I recently began writing my one-hundredth work of fiction. Considering the few decades since I started, this does not make me particularly prolific but I was working full-time up until a few years ago. Still, it’s a milestone of sorts and gives me pause to reflect on these 100 attempts to tell a story.
Not all of the pieces were finished, my files hold a few aborted novels which ran out of steam around 30000 words and a few short stories which never progressed beyond an outline or idea list. But it’s interesting to me to compare the first fifty with the last fifty under some criteria of professional measure.
I published 8 of the first 50 (I count only paid publication, whether nominal or not) and 18 of the second 50 (this number I expect to grow as the more recent efforts are just starting their marketing crusade). Four of the accepted works are novels and comprise two-thirds of my novel submissions (I have a heroic fantasy under query to an agent and a sequel to Javenny in limbo). I have two novels currently nearing completion and hope my success ratio on the longer works continues.

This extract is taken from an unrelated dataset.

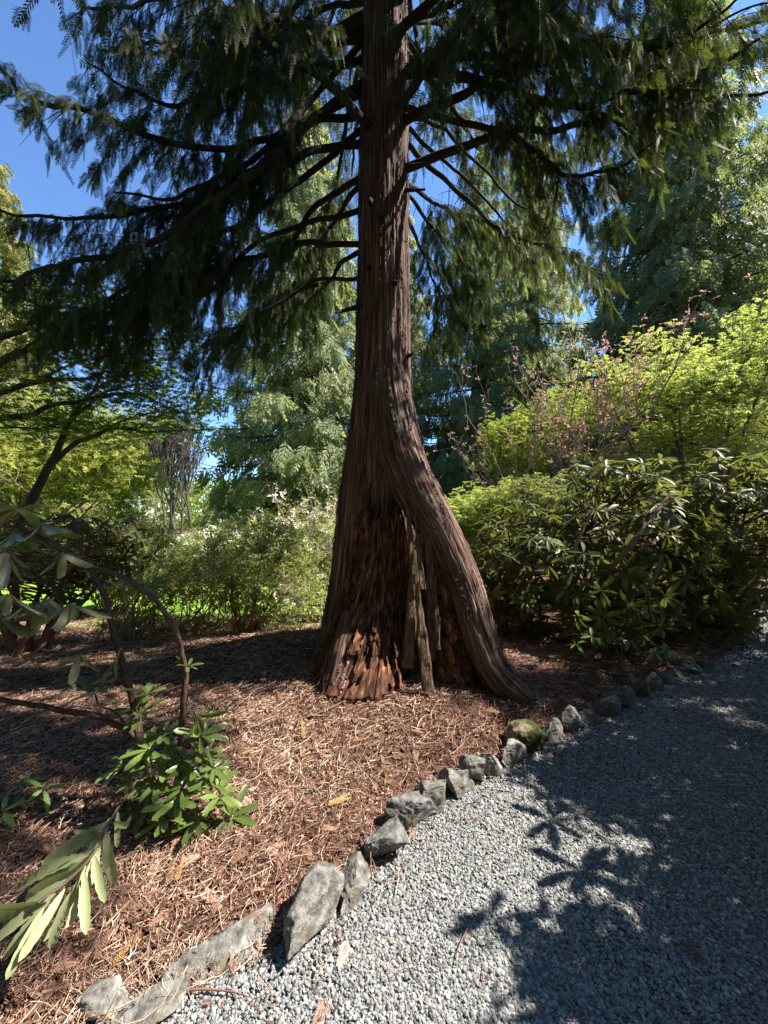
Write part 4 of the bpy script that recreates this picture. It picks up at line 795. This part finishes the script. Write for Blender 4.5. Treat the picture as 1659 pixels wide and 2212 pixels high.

A better measure to me is what have I learned over the course of creating 100 pieces? What skills have improved? It’s almost embarrassing to review some of the earlier works to realize ‘I submitted this?’ and the editor remained completely professional in their polite rejection. Bless those souls who toil the slushpiles, I can think of no worse non-manual labour task.
If these early stories are unpublishable, then I must have gained some improvement. I have not reached Ray Bradbury’s benchmark of one million bad words before you figure it out. Access to more resources than Ray had may shorten it to seven or eight hundred thousand words of drek. Numerous how-to books and online resources have helped. Critique groups have helped more.
The first really useful how-to books I devoured were L. Sprague de Camp’s Science Fiction Handbook, Revised and Barry Longyear’s Science Fiction Writer’s Workshop-I. De Camp’s book originally came out in 1953 and the revision in 1975. Not a lot of nuts and bolts but inspiring and a look inside the life of being a writer. Longyear’s is The Nuts and Bolts guide (he even calls it ‘fiction mechanics’). Barry distills the essence of commercial fiction requirements in order to qualify as a complete short story and sets out a number of skill-building exercises to develop the template until it’s in your bones. It might seem formulaic but knowing the rules before you break them is better than defying convention through ignorance. There is one more classic reference book I’ll get to shortly.
Other books supplemented over the years, each more or less appropriate to my own stage of development. The most currently relevant for me is Stephen King’s On Writing (the second half after the short autobiography). He inspires, distills, describes and reflects on what makes good writing. The other major text resource which I’ve found myself referring to across my entire experience is Damon Knight’s Creating Short Fiction. It is full of exercises designed to stretch and re-orient your perceptions and get that unique perception or voice onto paper in a compelling form.
I mentioned the value of a critique group. A respectful critique group is irreplaceable. I review others’ works in my group to see what works and what doesn’t and then examine my own work to see where I’ve made similar errors and where I can improve.
The best way for me to hone my skill is to write and write some more. Ideas make room for the next batch when you get them out of your brain onto paper or screen. I don’t know if I will reach opus two-hundred but when I started, I doubt if I imagined reaching half of that.